Regular expression with variable number of groups?

According to the documentation, Java regular expressions can't do this:

The captured input associated with a group is always the subsequence that the group most recently matched. If a group is evaluated a second time because of quantification then its previously-captured value, if any, will be retained if the second evaluation fails. Matching the string "aba" against the expression (a(b)?)+, for example, leaves group two set to "b". All captured input is discarded at the beginning of each match.

(emphasis added)


You can use split to get the fields you need into an array and loop through that.

http://download.oracle.com/javase/1,5.0/docs/api/java/lang/String.html#split(java.lang.String)


I have not used java regex, but for many languages the answer is: No.

Capturing groups seem to be created when the regex is parsed, and filled when it matches the string.
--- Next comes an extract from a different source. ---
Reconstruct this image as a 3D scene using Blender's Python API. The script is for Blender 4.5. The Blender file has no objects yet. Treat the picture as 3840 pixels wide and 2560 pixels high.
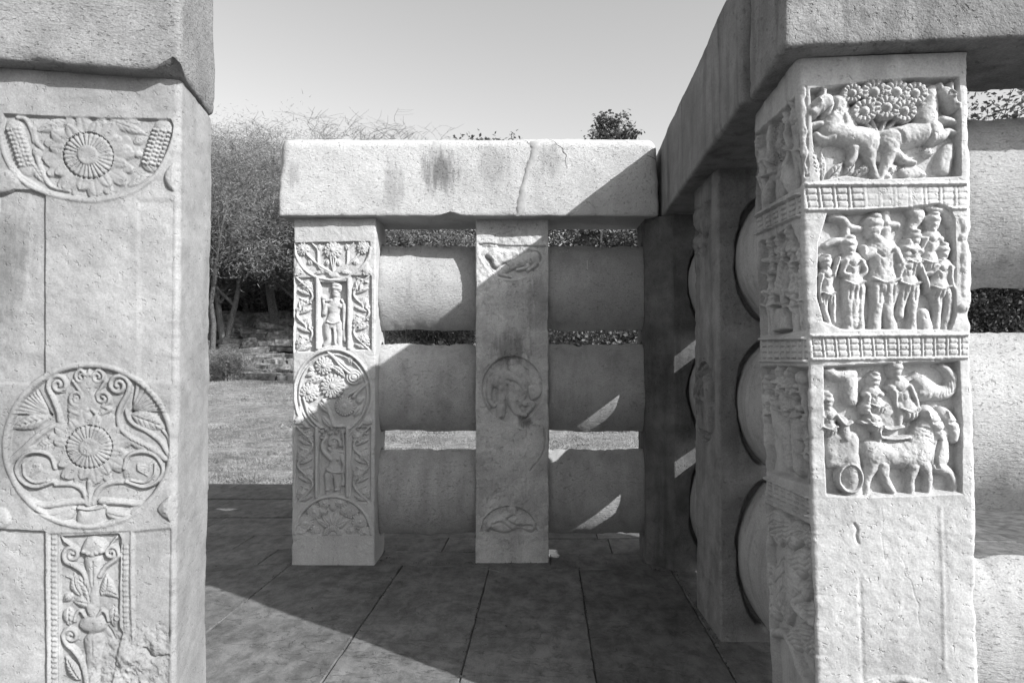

The expression (a)|(b)(c) has three capturing groups, only if either one, or two of them can be filled. (a)* has just one group, the parser leaves the last match in the group after matching.


Pattern p = Pattern.compile("ab(?:(c)|(d))*ef");
Matcher m = p.matcher("abcdef");
m.matches();

should do what you want.

EDIT:

@aioobe, I understand now. You want to be able to do something like the grammar

A    ::== <Foo> <Bars> <Baz>
Foo  ::== "foo"
Baz  ::== "baz"
Bars ::== <Bar> <Bars>
        | ε
Bar  ::== "A"
        | "B"

and pull out all the individual matches of Bar.

No, there is no way to do that using java.util.regex. You can recurse and use a regex on the match of Bars or use a parser generator like ANTLR and attach a side-effect to Bar.